Tudo isto é verdade e tudo isto são condicionantes sérias. Sem esquecer que não está na nossa mão anular ou reorientar muitas delas.
Resta-nos fazer o nosso trabalho de casa. O que já não é tarefa pequena. Sobretudo se esse trabalho de casa tiver a ambição de mudar profundamente o nosso modelo de desenvolvimento, ousando crescer com robustez, ter salários dignos e ambicionar um Estado social de qualidade. Em especial, se além da ambição, tivermos a coragem de agir, não nos deixando cair na acomodação ou na anestesia.
Este é o mérito do livro e o mérito dos seus autores.
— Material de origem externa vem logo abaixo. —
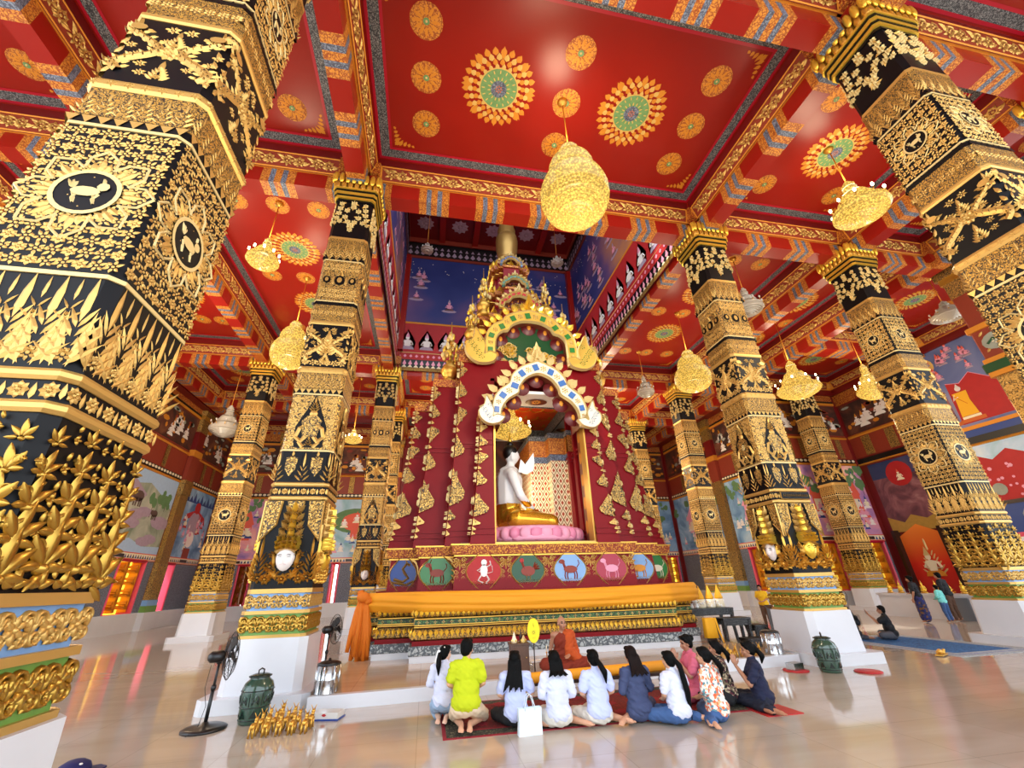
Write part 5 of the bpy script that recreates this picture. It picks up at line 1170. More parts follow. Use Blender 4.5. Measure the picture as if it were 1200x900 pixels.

O mérito ainda de Nicolau Santos, prestigiado jornalista e atual presidente da RTP, que, através de uma bem estruturada e sintética entrevista aos autores, reforçou as condições para que o leitor possa tirar conclusões ainda mais claras e assertivas. A todos, os meus calorosos cumprimentos.
A Luís Valadares Tavares e a João César das Neves devo ainda juntar um agradecimento final: pelo privilégio que me deram de ficar associado a esta saudável contribuição cívica.